The Sonora Substellar Atmosphere Models. II. Cholla: A Grid of Cloud-free, Solar Metallicity Models in Chemical Disequilibrium for the JWST Era

TL;DR

This paper introduces a grid of cloud-free, solar metallicity atmospheric models for brown dwarfs and giant exoplanets, incorporating disequilibrium chemistry to aid in interpreting JWST observations.

Contribution

It presents a new set of atmospheric models covering a range of temperatures, gravities, and mixing parameters, emphasizing disequilibrium effects for the JWST era.

Findings

Models show significant impact of disequilibrium chemistry on molecular abundances.

Comparison with observations highlights the importance of disequilibrium in T dwarf atmospheres.

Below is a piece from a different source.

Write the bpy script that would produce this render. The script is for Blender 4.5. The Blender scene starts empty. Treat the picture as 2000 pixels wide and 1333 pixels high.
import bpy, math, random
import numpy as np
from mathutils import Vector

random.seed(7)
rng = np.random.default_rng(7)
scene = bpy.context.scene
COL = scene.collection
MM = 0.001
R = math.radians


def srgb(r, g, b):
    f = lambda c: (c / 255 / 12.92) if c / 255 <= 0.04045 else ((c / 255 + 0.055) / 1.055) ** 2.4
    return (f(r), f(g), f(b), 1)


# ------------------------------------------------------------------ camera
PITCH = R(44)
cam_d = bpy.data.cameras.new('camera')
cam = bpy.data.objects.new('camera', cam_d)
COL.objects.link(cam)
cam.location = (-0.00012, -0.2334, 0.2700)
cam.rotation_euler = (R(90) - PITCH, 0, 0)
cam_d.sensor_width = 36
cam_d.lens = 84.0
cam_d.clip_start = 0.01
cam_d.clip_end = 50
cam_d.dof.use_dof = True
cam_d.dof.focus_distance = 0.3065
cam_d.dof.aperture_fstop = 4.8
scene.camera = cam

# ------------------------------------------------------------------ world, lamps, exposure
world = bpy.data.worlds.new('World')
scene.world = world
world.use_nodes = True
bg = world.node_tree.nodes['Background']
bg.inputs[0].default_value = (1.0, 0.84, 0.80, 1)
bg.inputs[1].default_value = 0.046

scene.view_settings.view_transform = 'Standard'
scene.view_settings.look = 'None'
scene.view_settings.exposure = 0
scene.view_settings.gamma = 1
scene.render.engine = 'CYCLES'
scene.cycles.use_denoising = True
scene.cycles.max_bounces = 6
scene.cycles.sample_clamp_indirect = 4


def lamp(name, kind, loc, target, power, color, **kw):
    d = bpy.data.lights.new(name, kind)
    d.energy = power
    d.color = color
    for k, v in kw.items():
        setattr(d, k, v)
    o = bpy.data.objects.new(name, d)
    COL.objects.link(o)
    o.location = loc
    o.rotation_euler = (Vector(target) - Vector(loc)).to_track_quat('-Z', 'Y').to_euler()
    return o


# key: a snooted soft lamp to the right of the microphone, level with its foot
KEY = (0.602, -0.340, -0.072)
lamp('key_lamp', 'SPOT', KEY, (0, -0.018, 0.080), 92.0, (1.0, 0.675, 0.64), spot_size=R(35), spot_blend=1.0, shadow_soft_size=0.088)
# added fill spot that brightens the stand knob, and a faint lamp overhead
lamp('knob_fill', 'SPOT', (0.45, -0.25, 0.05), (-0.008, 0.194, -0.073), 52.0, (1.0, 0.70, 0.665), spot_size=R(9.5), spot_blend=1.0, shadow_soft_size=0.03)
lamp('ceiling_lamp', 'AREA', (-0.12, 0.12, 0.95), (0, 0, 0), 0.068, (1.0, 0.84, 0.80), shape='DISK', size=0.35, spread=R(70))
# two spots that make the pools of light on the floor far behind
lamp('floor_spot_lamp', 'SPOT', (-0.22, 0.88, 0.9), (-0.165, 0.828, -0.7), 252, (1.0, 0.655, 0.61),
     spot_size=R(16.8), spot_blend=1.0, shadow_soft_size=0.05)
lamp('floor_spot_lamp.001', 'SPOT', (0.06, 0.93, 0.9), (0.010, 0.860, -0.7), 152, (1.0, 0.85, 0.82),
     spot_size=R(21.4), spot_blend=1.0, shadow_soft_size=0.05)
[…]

Models inform on the detectability of key molecules with JWST.

Abstract

Exoplanet and brown dwarf atmospheres commonly show signs of disequilibrium chemistry. In the James Webb Space Telescope era high resolution spectra of directly imaged exoplanets will allow the characterization of their atmospheres in more detail, and allow systematic tests for the presence of chemical species that deviate from thermochemical equilibrium in these atmospheres. Constraining the presence of disequilibrium chemistry in these atmospheres as a function of parameters such as their effective temperature and surface gravity will allow us to place better constrains in the physics governing these atmospheres. This paper is part of a series of works presenting the Sonora grid of atmosphere models (Marley et al 2021, Morley et al in prep.). In this paper we present a grid of cloud-free, solar metallicity atmospheres for brown dwarfs and wide separation giant planets with key molecular species such as CH4, H2O, CO and NH3 in disequilibrium. Our grid covers atmospheres with Teff~[500 K,1300 K], logg~[3.0,5.5] (cgs) and an eddy diffusion parameter of logKzz=2, 4 and 7 (cgs). We study the effect of different parameters within the grid on the temperature and composition profiles of our atmospheres. We discuss their effect on the near-infrared colors of our model atmospheres and the detectability of CH4, H2O, CO and NH3 using the JWST. We compare our models against existing MKO and Spitzer observations of brown dwarfs and verify the importance of disequilibrium chemistry for T dwarf atmospheres. Finally, we discuss how our models can help constrain the vertical structure and chemical composition of these atmospheres.